## STATED PROBLEM
Every line holding the string "scene" should be gathered.

## GIVEN MATERIAL
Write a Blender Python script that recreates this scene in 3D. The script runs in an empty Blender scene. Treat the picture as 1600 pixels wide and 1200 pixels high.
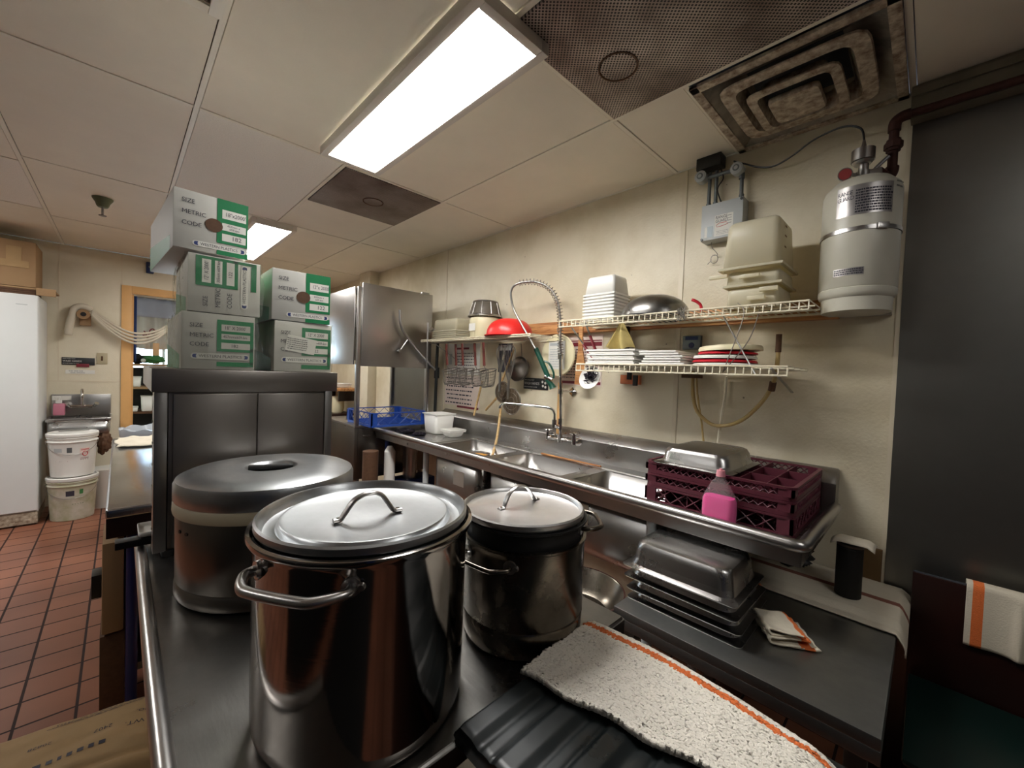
import bpy, bmesh, math, random
from mathutils import Vector, Matrix, noise
R_ = math.radians
PI = math.pi
random.seed(7)
sc = bpy.context.scene
COL = sc.collection

# ------------------------------------------------------------------ camera
def cam_axes(yaw, pit, rol):
    cy, sy, cp, sp = math.cos(yaw), math.sin(yaw), math.cos(pit), math.sin(pit)
    f = Vector((-sy*cp, cy*cp, sp)); r = Vector((cy, sy, 0)); u = r.cross(f)
    c, s = math.cos(rol), math.sin(rol)
    return c*r+s*u, -s*r+c*u, f
cr, cu, cf = cam_axes(-0.7691, -0.0281, 0.0364)
cd = bpy.data.cameras.new('camera')
cd.sensor_fit = 'HORIZONTAL'; cd.sensor_width = 36.0; cd.lens = 36.0*633.0/1600.0
cd.clip_start = 0.01; cd.clip_end = 60
cam = bpy.data.objects.new('camera', cd); COL.objects.link(cam)
cam.matrix_world = Matrix(((cr.x, cu.x, -cf.x, 0), (cr.y, cu.y, -cf.y, 0), (cr.z, cu.z, -cf.z, 1.40), (0, 0, 0, 1)))
sc.camera = cam

# ------------------------------------------------------------------ world, exposure
w = bpy.data.worlds.new('world'); sc.world = w; w.use_nodes = True
w.node_tree.nodes['Background'].inputs[0].default_value = (0.55, 0.68, 0.9, 1)
w.node_tree.nodes['Background'].inputs[1].default_value = 1.5
sc.view_settings.view_transform = 'Standard'; sc.view_settings.look = 'None'
sc.view_settings.gamma = 1.0; sc.view_settings.use_curve_mapping = False
sc.view_settings.exposure = 1.2
LAMP = 22.0      # ceiling panels
LAMP2 = 16.0

# ------------------------------------------------------------------ materials
def s2l(c):
    return tuple(((v/255)/12.92 if v/255 <= 0.04045 else ((v/255+0.055)/1.055)**2.4) for v in c)
def newmat(name):
    m = bpy.data.materials.new(name); m.use_nodes = True
    return m, m.node_tree.nodes, m.node_tree.links, m.node_tree.nodes['Principled BSDF']
def coords(N, L, scale=(1, 1, 1), rot=(0, 0, 0)):
    tc = N.new('ShaderNodeTexCoord'); mp = N.new('ShaderNodeMapping')
    mp.inputs['Scale'].default_value = scale; mp.inputs['Rotation'].default_value = rot
    L.new(tc.outputs['Object'], mp.inputs[0]); return mp.outputs[0]
def mat(name, col, rough=0.5, metal=0.0, var=0.0, vs=6.0, bump=0.0, bs=80.0, spec=None, trans=0.0, ior=None, emit=None, es=0, alpha=1, sss=0, dark=None, stretch=(1, 1, 1), rv=0.0, coat=0.0):
    m, N, L, b = newmat(name)
    c = s2l(col) if max(col) > 1.0 else col
    b.inputs['Base Color'].default_value = (*c, 1)
    b.inputs['Roughness'].default_value = rough; b.inputs['Metallic'].default_value = metal
    if spec is not None: b.inputs['Specular IOR Level'].default_value = spec
    if trans: b.inputs['Transmission Weight'].default_value = trans
    if ior: b.inputs['IOR'].default_value = ior
    if coat: b.inputs['Coat Weight'].default_value = coat
    if alpha < 1: b.inputs['Alpha'].default_value = alpha
    if emit: b.inputs['Emission Color'].default_value = (*s2l(emit), 1); b.inputs['Emission Strength'].default_value = es
    if var or rv:
        v = coords(N, L, stretch)
        n = N.new('ShaderNodeTexNoise'); n.inputs['Scale'].default_value = vs; n.inputs['Detail'].default_value = 6; n.inputs['Roughness'].default_value = 0.62
        L.new(v, n.inputs['Vector'])
        if var:
            rp = N.new('ShaderNodeValToRGB'); rp.color_ramp.elements[0].position = 0.3; rp.color_ramp.elements[1].position = 0.7
            d = s2l(dark) if dark else tuple(x*(1-var) for x in c)
            rp.color_ramp.elements[0].color = (*d, 1); rp.color_ramp.elements[1].color = (*c, 1)
            L.new(n.outputs[0], rp.inputs[0]); L.new(rp.outputs[0], b.inputs['Base Color'])
        if rv:
            mr = N.new('ShaderNodeMapRange'); mr.inputs['From Min'].default_value = 0.3; mr.inputs['From Max'].default_value = 0.7
            mr.inputs['To Min'].default_value = max(0.02, rough-rv); mr.inputs['To Max'].default_value = min(1, rough+rv)
            L.new(n.outputs[0], mr.inputs[0]); L.new(mr.outputs[0], b.inputs['Roughness'])
    if bump:
        v2 = coords(N, L)
        n2 = N.new('ShaderNodeTexNoise'); n2.inputs['Scale'].default_value = bs; n2.inputs['Detail'].default_value = 3
        L.new(v2, n2.inputs['Vector'])
        bp = N.new('ShaderNodeBump'); bp.inputs['Strength'].default_value = bump; bp.inputs['Distance'].default_value = 0.004
        L.new(n2.outputs[0], bp.inputs['Height']); L.new(bp.outputs[0], b.inputs['Normal'])
    return m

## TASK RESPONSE
Write a Blender Python script that recreates this scene in 3D. The script runs in an empty Blender scene. Treat the picture as 1600 pixels wide and 1200 pixels high.
sc = bpy.context.scene